**PROVIDED DATA:**

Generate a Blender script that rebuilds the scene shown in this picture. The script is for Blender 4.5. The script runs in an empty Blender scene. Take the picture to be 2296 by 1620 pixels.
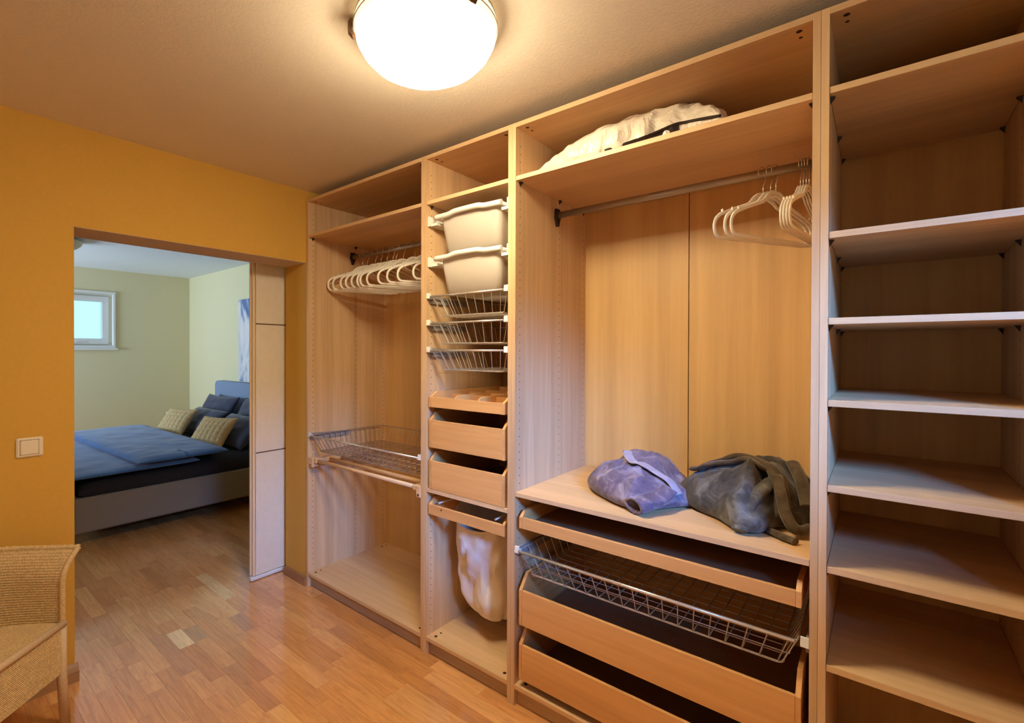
--
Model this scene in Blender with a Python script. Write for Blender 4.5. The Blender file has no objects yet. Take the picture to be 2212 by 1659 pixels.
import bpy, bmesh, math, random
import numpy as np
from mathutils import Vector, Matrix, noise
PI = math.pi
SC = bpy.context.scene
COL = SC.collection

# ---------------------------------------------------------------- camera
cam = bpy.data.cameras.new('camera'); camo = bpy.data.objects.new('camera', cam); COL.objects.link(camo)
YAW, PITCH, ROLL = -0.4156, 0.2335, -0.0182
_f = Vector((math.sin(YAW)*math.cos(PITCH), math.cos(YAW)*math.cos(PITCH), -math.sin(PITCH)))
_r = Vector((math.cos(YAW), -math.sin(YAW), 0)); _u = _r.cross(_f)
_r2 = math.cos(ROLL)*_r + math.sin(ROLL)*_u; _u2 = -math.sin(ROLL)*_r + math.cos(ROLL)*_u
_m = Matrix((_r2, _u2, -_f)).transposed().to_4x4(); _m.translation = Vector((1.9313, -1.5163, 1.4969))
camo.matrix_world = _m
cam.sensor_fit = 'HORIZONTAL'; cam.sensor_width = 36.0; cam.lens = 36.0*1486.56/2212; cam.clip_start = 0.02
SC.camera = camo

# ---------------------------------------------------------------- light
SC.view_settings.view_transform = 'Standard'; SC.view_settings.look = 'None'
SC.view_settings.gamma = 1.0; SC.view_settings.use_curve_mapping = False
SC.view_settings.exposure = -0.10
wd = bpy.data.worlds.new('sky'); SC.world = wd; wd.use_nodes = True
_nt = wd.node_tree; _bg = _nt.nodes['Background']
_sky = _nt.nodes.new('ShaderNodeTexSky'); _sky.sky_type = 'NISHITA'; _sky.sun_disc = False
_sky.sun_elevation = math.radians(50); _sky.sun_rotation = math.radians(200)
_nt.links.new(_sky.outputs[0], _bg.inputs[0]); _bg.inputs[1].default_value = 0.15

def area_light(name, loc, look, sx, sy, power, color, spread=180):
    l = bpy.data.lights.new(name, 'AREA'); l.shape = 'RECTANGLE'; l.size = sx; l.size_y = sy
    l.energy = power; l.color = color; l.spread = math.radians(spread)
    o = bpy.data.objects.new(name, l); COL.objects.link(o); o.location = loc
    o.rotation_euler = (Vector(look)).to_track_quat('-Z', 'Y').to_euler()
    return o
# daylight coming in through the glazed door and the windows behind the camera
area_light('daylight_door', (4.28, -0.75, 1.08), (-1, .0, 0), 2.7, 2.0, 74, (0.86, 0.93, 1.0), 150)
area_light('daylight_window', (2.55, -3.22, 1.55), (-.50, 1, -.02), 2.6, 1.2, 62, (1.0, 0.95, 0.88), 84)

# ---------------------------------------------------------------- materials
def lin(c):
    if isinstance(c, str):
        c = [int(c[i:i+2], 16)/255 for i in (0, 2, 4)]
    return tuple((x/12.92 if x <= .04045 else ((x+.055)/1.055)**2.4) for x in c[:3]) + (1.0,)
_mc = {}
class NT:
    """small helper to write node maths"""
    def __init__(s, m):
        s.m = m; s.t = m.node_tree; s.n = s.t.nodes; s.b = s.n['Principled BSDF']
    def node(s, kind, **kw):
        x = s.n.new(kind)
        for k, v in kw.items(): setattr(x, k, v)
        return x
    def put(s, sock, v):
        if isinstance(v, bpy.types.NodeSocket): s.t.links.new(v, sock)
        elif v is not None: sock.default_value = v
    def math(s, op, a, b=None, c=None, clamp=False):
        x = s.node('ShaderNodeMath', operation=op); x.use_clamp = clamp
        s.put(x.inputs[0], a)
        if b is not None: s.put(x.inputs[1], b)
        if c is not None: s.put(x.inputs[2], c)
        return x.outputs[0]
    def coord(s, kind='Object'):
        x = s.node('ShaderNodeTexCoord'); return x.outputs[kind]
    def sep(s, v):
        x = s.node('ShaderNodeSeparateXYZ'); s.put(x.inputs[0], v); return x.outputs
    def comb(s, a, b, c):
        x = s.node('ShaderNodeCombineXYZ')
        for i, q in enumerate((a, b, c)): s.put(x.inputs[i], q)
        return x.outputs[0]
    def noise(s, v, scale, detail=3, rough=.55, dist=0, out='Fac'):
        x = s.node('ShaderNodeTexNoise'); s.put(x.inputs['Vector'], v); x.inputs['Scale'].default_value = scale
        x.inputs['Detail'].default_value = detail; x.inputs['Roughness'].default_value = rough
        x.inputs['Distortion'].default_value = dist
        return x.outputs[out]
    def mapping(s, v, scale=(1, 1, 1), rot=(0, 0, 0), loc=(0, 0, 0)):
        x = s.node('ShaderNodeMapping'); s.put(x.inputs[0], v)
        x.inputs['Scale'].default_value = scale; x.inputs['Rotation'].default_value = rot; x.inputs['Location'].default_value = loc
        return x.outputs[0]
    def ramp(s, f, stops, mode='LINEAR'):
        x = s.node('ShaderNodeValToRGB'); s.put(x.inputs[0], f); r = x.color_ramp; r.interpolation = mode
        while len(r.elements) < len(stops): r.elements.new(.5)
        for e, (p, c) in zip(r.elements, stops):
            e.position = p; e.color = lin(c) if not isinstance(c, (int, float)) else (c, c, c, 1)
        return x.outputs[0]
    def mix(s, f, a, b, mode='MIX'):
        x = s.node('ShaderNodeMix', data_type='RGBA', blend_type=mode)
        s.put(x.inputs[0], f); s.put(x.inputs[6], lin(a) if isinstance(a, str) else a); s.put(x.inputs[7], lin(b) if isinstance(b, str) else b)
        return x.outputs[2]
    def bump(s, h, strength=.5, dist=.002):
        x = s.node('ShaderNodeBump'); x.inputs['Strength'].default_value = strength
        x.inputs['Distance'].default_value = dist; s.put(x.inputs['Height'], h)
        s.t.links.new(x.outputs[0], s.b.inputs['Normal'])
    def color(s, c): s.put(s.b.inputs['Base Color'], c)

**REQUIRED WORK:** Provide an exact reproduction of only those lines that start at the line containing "Model this scene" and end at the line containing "COL = SC.collection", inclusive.

**TASK ANSWER:**
Model this scene in Blender with a Python script. Write for Blender 4.5. The Blender file has no objects yet. Take the picture to be 2212 by 1659 pixels.
import bpy, bmesh, math, random
import numpy as np
from mathutils import Vector, Matrix, noise
PI = math.pi
SC = bpy.context.scene
COL = SC.collection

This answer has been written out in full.